Son olarak BİST, BOTAŞ, Ziraat Bankası, THY, Halkbank ve Türk Telekom hisselerinin Varlık Fonu’na devredilmesi ile birlikte fon yönetimi daha da fazla önem kazandı. Turizm bölgelerinde ise Antalya, Didim, Kuşadası, Selçuk, Bodrum ve daha birçok önemli bölgedeki Hazine arazileri Varlık Fonu’na geçti. Varlık Fonu’nun bundan sonraki süreçte gayrimenkullerin yönetimi konusunda atacağı adımları beklediklerini ifade eden Kösebay, “Fona aktarılan kaynakların yönetiminde portföy yönetim şirketlerinden de yararlanması sermaye piyasalarının bilgi, tecrübe ve insan kaynağının etkin olarak kullanılması ve bağımsız yönetimi ile şeffaflık ve hesap verilebilirlik açısından tercih edilen bir seçenek olacak. Gayrimenkul dışında likit varlıkların da banka iştiraki veya bağımsız portföy yönetim şirketleri tarafından sermaye piyasaları araçlarıyla değerlendirilmesi ise sermaye piyasalarının derinleşmesini ve atıl duran nakitin değerlenmesini sağlayacak” dedi.
Yılda %14 kazandırıyor
JLL’in Global Gayrimenkul Piyasası Raporu’na göre 2016 yılında global gayrimenkul işlem hacminin 661 milyar dolar olarak gerçekleştiğini belirten Kösebay, Preqin 2016 verilerine göre ise bu işlem hacminin yaklaşık üçte birinin GYF’ler tarafından gerçekleştirildiğini söyledi. Kösebay, “GYF’ler son 3 sene içerisinde ortalama olarak yatırımcısına dolar bazında yılda yüzde %14,9 kazandırdı. Bu getiri ile GYF’ler diğer varlık sınıflarına ait fonlarla karşılaştırıldığında en üst sıralarda listeleniyor. Türkiye’de de benzer şekilde Fon’daki gayrimenkullerin gayrimenkul portföy yönetim şirketleri tarafından GYF’ler aracılığıyla değerlendirilmesi, etkin ve verimli bir yatırım olacak” diye konuştu.

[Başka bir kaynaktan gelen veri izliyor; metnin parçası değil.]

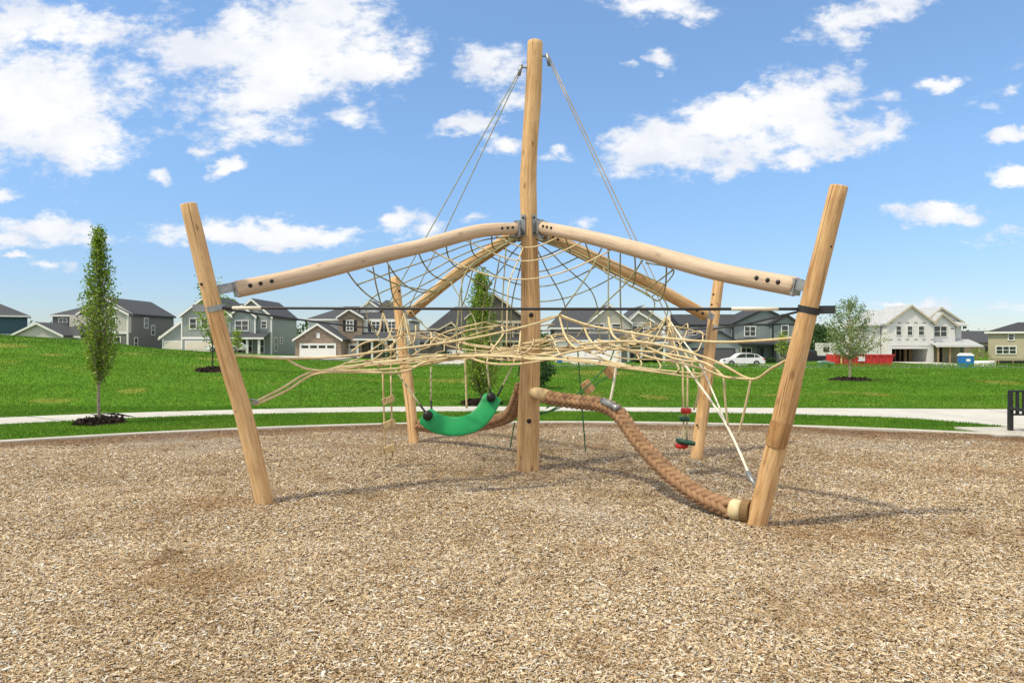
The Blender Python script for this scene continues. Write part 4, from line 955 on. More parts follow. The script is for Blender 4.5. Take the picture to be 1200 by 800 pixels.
h.sidewin(317, 328.5, 330.5, 396, 402); h.sidewin(317, 322, 324, 396, 411)
# 4 brick house
h = House(412, 418, 'brown brick and white house with white garage doors and black shutters')
h.wall(362, 479, 374, WHSIDE, Y, Y+11.5); h.hip(362, 424, 374, 392, 418, 356.5, y0=Y, y1=Y+11.5); h.hip(424, 479, 374, 443, 446, 348.5, y0=Y+.5, y1=Y+11.5)
h.gable(399, 426, 372, 411.5, 363.5, BRICK, y0=Y-1, y1=Y+4); h.gable(418, 441, 361, 429, 352.5, WHSIDE, y0=Y+2.2, y1=Y+7, bot=366)
h.window(408.5, 415.5, 376, 387, Y-1, 2, 3, shutters=SHUT); h.window(436, 445, 377, 388, Y, 2, 3, shutters=SHUT); h.window(455, 463, 377, 388, Y, 2, 3, shutters=SHUT)
h.xd = Y-5; h.gable(346, 399.5, 398, 372.5, 380.5, BRICK, y0=Y-5, y1=Y+1.2); h.garage(352.5, 392.5, 403.5, 418.5, DOORW, Y-5, 4)
MB().box(h.X(371), h.X(375), Y-5.05, Y-4.98, h.Z(396), h.Z(390)).build('gable_vent', WHITE, h.root); h.xd = HD
h.garage(402, 421, 404, 417.5, DOORW, Y-1, 2)
h.shed(421, 470, 389.5, 397, Y-2.6, Y-.02); h.posts((423.5, 440, 456, 469), 397.5, 418, Y-2.4); h.wall(425.5, 470, 398.5, BRICK, Y-.06, Y-.003); h.door(432.5, 438, 402, 417, Y-.06); h.window(444, 453, 402, 412, Y-.06, 2); h.sidewin(479, 486, 487, 380, 388) if False else None
# 5 dark brown house behind the net
h = House(560, 424, 'dark brown batten house with tan trim seen through the ropes behind the narrow tree')
h.wall(505, 615, 386, BROWN, Y, Y+11.5); h.hip(504.5, 600, 385, 529, 572, 357, SHINGB, TANTRIM, y0=Y, y1=Y+11.5)
h.gable(547, 615, 373, 579, 345.5, BROWN, SHINGB, TANTRIM, y0=Y-1, y1=Y+11); h.gable(506, 545, 393, 531, 379, BROWN, SHINGB, TANTRIM, y0=Y-2.5, y1=Y+.5); h.gable(503, 521, 402, 512, 392.5, BROWN, SHINGB, TANTRIM, y0=Y-3.4, y1=Y-2.4)
h.trimline(547, 615, 377, Y-1, TANTRIM); h.window(590, 600, 379, 390, Y-1, 2, trim=TANTRIM); h.window(603, 611, 379, 390, Y-1, 2, trim=TANTRIM); h.window(525, 536, 384, 390.5, Y-2.5, 2, trim=TANTRIM)
h.window(574, 577, 353, 358, Y-1, 1, 1, trim=TANTRIM)
for x in (552, 566, 589, 601, 613): MB().box(h.X(x)-.08, h.X(x)+.08, Y-1.06, Y-.99, h.Z(424), h.Z(378)).build('batten_board', TANTRIM, h.root)
h.garage(527, 548, 411, 425, DOORW, Y-2.55); h.window(592, 611, 402, 413, Y-1, 3, trim=TANTRIM); h.shed(560, 615, 395, 399, Y-2.8, Y-1.02, SHINGB, TANTRIM); h.posts((588, 602, 613), 399.5, 424, Y-2.6, TANTRIM); h.door(596.5, 600.5, 402, 423, Y-1.0) if False else None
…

Yatırımcı Türkiye’yi tercih edecek
Varlığa dayalı fon olması özelliği ile GYF’lerin sermaye piyasalarıyla birlikte gayrimenkul piyasasında da alternatif yatırım aracı olarak dikkat çekmeye başladığını dile getiren Kösebay, GYF’lerin sermaye piyasaları dışında gayrimenkul piyasasının sürdürülebilir bir şekilde yönetilmesi ve kurumsallaştırılması açısından da önemli olduğunu kaydetti. Kösebay, sözlerini şöyle sürdürdü: “Varlıkların sermaye piyasaları paydaşlarının geniş katılımıyla konularında uzman portföy yönetim şirketleri ve gayrimenkul portföy yönetim şirketleri tarafından yönetimi, risklerin dağıtılması, finansal enstrümanın niteliğinin geliştirilmesi, çeşitlendirilmesi, kaynakların etkin kullanımını ve ülkeye faydasını artırırken yatırım ortamının iyileştirilmesi ve derinleştirilmesi ile birlikte yatırımcıların Türkiye’yi tercihinde önemli rol oynayacak.”